Early morning planning!
Whenever dealing with applications that will be depending on high performance it is wise to check out bottlenecks asap. This apply to all risk scenarios based on assumptions, simply check them out first because they might force your next step. I have three checkpoints coming up:
(1) Speed of SPI with a Hat involved. I am fairly confident on this due to the nature of SPI.
(2) Sampling speed on STM32 and 5LP. I am actually expecting 5LP to be capable of sampling GPIO at a very high frequency, but I might be wrong. Dealing with programmable logic I was hoping for far more than 10Msps, but reading the datasheet I get an impression that this might be a wrong assumption. SPI on a STM32F405 is 42Mhz and GPIO 84Mhz, ADC 2.4Mhz etc. I fail to see similar numbers on the 5LP. I know I am comparing a Cortex M3 with a much faster M4, but I expect a lot of performance from Programmable Logic. The reason for this is because I am hoping I can use the logic to buffer as I sample using the logic’s clock speed like I would have done on a FPGA. But, I realise that I might be in error on this!

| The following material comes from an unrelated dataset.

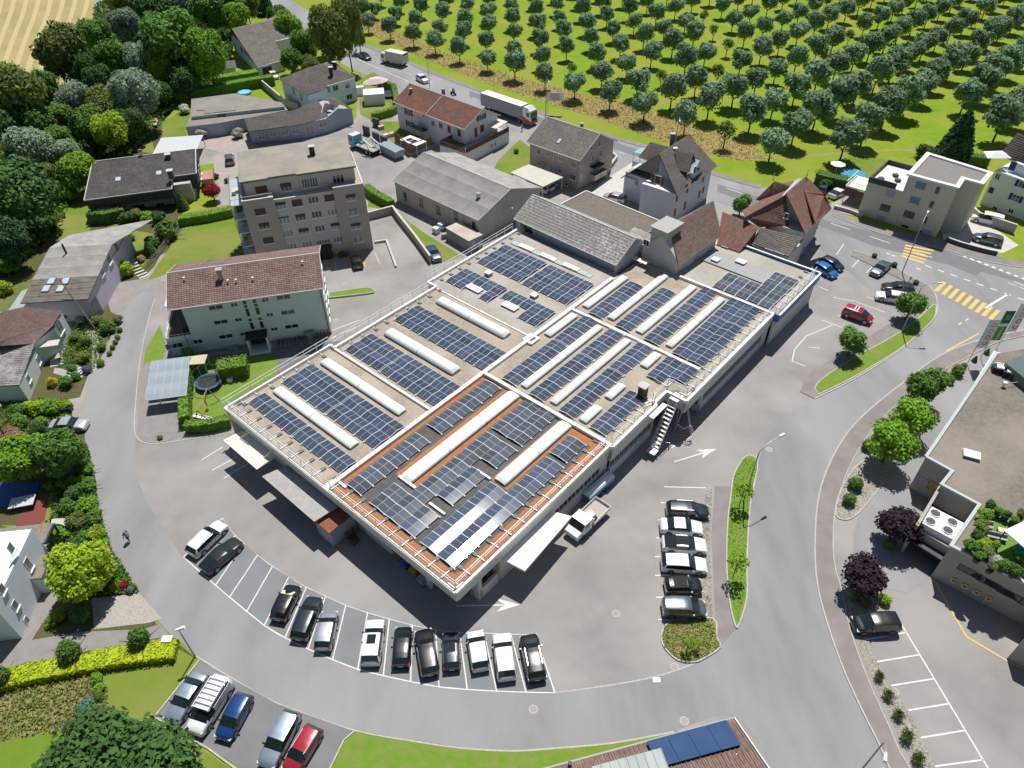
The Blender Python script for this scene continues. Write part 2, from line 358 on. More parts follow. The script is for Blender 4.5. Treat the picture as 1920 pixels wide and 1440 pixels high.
island('grass_strip',VERGE,"1399,856 1408,855 1418,862 1420,880 1415,900 1406,950 1400,1050 1400,1120 1385,1172 1378,1172 1368,1130 1362,1060 1364,980 1370,930 1376,890 1392,862")
island('weed_island',MIXG,"1262,1163 1336,1160 1343,1195 1350,1214 1320,1235 1300,1242 1270,1238 1246,1215 1240,1195 1245,1175")
island('grass_strip',VERGE,"1527,730 1540,712 1600,672 1660,640 1712,606 1750,572 1754,585 1745,605 1690,653 1600,708 1535,740")
island('grass_strip',VERGE,"1300,0 1301,0 1301,1",kerb=False)if 0 else None
ground('lawn',VERGE,"268,695 272,660 282,640 300,610 312,650 300,690",7)
island('grass_strip',VERGE,"617,551 680,542 697,543 702,548 690,552 617,560",.25)
ground('verge',VERGE,"664,1372 700,1380 760,1388 860,1403 960,1409 1040,1404 1150,1394 1265,1374 1300,1500 600,1500 625,1420 645,1385",6)
ground('parking_lot',M('old_parking_asphalt',(.20,.205,.205),.9,(.155,.16,.158),.5,.6,5,.1,9),"375,1238 430,1270 520,1320 660,1370 640,1390 600,1480 460,1480 452,1440 290,1345",7)
kb=MB();kb.strip(GP("460,1455 392,1405 290,1345 375,1238"),.14,0,.12);kb.strip(GP("600,1480 645,1388 664,1372"),.14,0,.12)
kb.strip(GP("368,1230 430,1269 520,1319 660,1368 760,1387 860,1402 960,1408 1040,1403 1150,1393 1265,1372",3),.14,0,.03)
kb.strip(GP("1040,1299 1150,1284 1240,1266 1310,1240 1350,1215",3),.12,0,.03);kb.strip(GP("290,560 276,610 262,680 255,750 252,800 258,822 272,830 292,832 340,826 440,810",3),.12,0,.05)
struct(kb.obj('kerb',STONE))
ground('gravel_bed',GRAV,"1640,850 1668,800 1700,765 1760,735 1700,815 1670,880 1625,950 1597,972 1572,972 1566,960 1572,925 1600,880",8)
kb=MB();kb.strip(GP("1640,850 1600,880 1574,925 1566,960 1574,973 1597,972 1625,945 1660,900",3),.15,0,.12);struct(kb.obj('kerb',STONE))
ground('gravel_bed',GRAV,"1578,1115 1600,1190 1640,1280 1690,1390 1720,1450 1760,1450 1700,1330 1660,1270 1625,1205 1605,1150 1660,1148 1660,1110 1610,1095",8)
ground('gravel_bed',GRAV,"1325,915 1335,915 1330,1000 1332,1080 1336,1160 1318,1160 1318,1080 1315,1000",8)
ground('gravel_bed',M('bed_mulch',(.17,.15,.12),.95,(.3,.27,.22),3,.6),"1772,700 1800,690 1755,735 1700,782 1640,850 1622,834 1655,790 1700,747",7)
ground('forecourt',ASPH_R,"1600,1000 1600,1090 1700,1112 1745,1084 1790,1020 1737,905 1737,855 1865,662 1990,700 2060,640 1930,632 1870,645 1780,700 1700,790 1640,870",6)
ground('court',CONCL,"1130,340 1185,305 1210,320 1170,400 1110,395 1090,380",6)
ground('court',PAVP,"1545,392 1600,355 1640,380 1630,405 1600,405",6)
ground('court',CONCL,"1760,420 1800,400 1860,425 1910,460 1880,475 1830,470 1770,452",7)
ground('garden_ground',LAWN,"670,150 700,135 745,165 752,200 735,222 700,228 676,215",7)
ground('garden_ground',LAWN,"700,228 760,228 800,240 800,262 740,270 705,240",7)
ground('garden_ground',LAWN,"935,300 975,262 1000,280 1000,320 960,330 925,318",7)
ground('garden_ground',LAWN,"1525,320 1600,290 1660,300 1660,340 1600,345 1545,342",7)
ground('garden_ground',LAWN,"690,350 742,398 800,440 858,475 870,482 840,490 802,495 760,420 735,395 690,388",7)
ground('garden_ground',VERGE,"355,672 400,670 520,665 520,720 425,760 440,790 355,815",7)
ground('bike_yard',PAVER,"262,700 275,680 355,672 345,815 300,832 270,828 258,800",8)
ground('entrance_yard',ASPH_D,"395,668 620,640 640,640 440,750 425,700 470,690",6)
_ang=radians(48.4)
AX=Vector((cos(_ang),sin(_ang),0));BX=Vector((sin(_ang),-cos(_ang),0))
K=1.0103
O6=G(854,1110,6.0);O6.z=0
FO=O6*K
ZR,ZP=4.95,5.4
FT=thing('factory_hall','long flat roofed factory hall in the middle, white parapets, roof covered in solar panels','factory',FO,_ang)
def UV(u,v,z=0):return Vector((u*K,-v*K,z))
def UVW(u,v,z=0):return FO+AX*(u*K)+BX*(v*K)+Vector((0,0,z))
def ub(mb,u0,u1,v0,v1,z0,z1,mi=0):mb.box(u0*K,u1*K,-v1*K,-v0*K,z0,z1,mi)
M_WALL=M('hall_render',(.66,.635,.58),.85,(.56,.54,.49),.25,.6,5,.05,10)
M_CAP=M('parapet_metal',(.83,.82,.78),.45,(.7,.69,.66),1.2,.4)
M_GRAVEL=M('roof_gravel',(.40,.335,.265),.95,(.27,.225,.18),2.2,.8,6,.5,12,c3=(.47,.40,.31),scale3=.25,amt3=.7)
M_ROOFC=M('roof_sheet',(.385,.345,.30),.9,(.31,.28,.245),1.4,.7,5,.1,8,c3=(.46,.42,.37),scale3=.2,amt3=.6)
M_TERRA=M('terracotta_chips',(.46,.17,.07),.95,(.33,.115,.055),3,.8,6,.5,12,c3=(.26,.20,.07),scale3=.45,amt3=.5)
M_FABRIC=M('roof_fabric',(.075,.08,.08),.9,(.14,.13,.115),.8,.8,5,.3,5)
sh=MB()
OUT=[(0,0),(0,-38.6),(15.8,-38.6),(15.8,-37.7),(34.5,-37.7),(34.5,-39.45),(54.6,-39.45),(54.6,-19.3),(73.6,-19.3),(73.6,3.6),(59.65,3.6),(59.65,2.85),(36.5,2.85),(36.5,.1),(33.7,.1),(33.7,.45),(24.7,.45),(24.7,0)]
def inset(u,v):return (u*K,-v*K)
sh.prism([inset(*p)for p in OUT],4.0,ZR-.006,0)
sh.obj('roof_deck',M_WALL,FT)
def surf(name,m,pts,z):mb=MB();mb.flat([inset(*p)for p in pts],z);mb.obj(name,m,FT)
surf('roof_surface',M_GRAVEL,[(.2,-38.4),(15.7,-38.4),(15.7,-37.6),(34.3,-37.6),(34.3,-19.5),(.2,-19.5)],ZR)
surf('roof_surface',M_ROOFC,[(34.4,-39.2),(54.5,-39.2),(54.5,-19.5),(34.4,-19.5)],ZR)
surf('roof_surface',M_GRAVEL,[(25,-19.2),(59.6,-19.2),(59.6,2.7),(36.7,2.7),(36.7,0),(25,0)],ZR)
surf('roof_surface',M_TERRA,[(.2,-19.2),(24.6,-19.2),(24.6,-.1),(.2,-.1)],ZR)
surf('roof_surface',M_ROOFC,[(59.8,-19.2),(73.5,-19.2),(73.5,3.5),(59.8,3.5)],ZR)
surf('roof_fabric',M_FABRIC,[(1.6,-18.5),(24.2,-18.5),(24.2,-15.4),(6.4,-15.4),(6.4,-12.3),(12.5,-12.3),(24.9,-12.4),(24.9,-7.0),(12.5,-7),(12.5,-4.6),(23.4,-4.7),(23.4,-1.6),(1.6,-1.6)],ZR+.004)
pp=MB()
def cap(u0,v0,u1,v1,wd,h,zb=ZR):pp.bar(UV(u0,v0,zb+h/2),UV(u1,v1,zb+h/2),wd,h)
ring=OUT[:7]
for i in range(6):
 a,b=ring[i],ring[i+1];pp.bar(UV(*a,ZP-.25+.0015*i),UV(*b,ZP-.25+.0015*i),.34,.5)
rr=[(0,0),(24.6,0),(24.7,.45),(33.7,.45),(33.7,.1),(36.5,.1),(36.5,2.85),(59.5,2.85)]
for i in range(7):
 a,b=rr[i],rr[i+1];pp.bar(UV(*a,ZP-.248+.0015*i),UV(*b,ZP-.248+.0015*i),.34,.5)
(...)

(3) Speed of graphics. Raspberry PI is fully capable of full screen animations at 50fps using the GPU’s, but we need to verify that the graphics library we use will support this. I know I can do 50fps on Raspberry PI with GPU’s, but can I do so with the graphics quality I want?
I did a GPIO Hat earlier and due to the pin compatibility on STM32 I can just replace the M3 with a STM32F405 and use this to sample GPIO pins. This will act as a low cost Logic Analyzer. My expectation is that I can sample in a Close Assembly loop, apply smart filter and trigger Logic and use DMA to transfer buffers to Raspberry PI. The sampling speed will depend on MCU speed. 10Mhz means I need a maximum of 16 instructions per sample on a 168Mhz RISC. I know I am on deep water on this, but we will see. I am also curious as to what sampling speed I can achieve with a M3 only. It will be funny to test this regardless.
Doing the same on 5LP is also very easy due to the breadboard friendly dev kit at 10.- USD. Time to do some testing.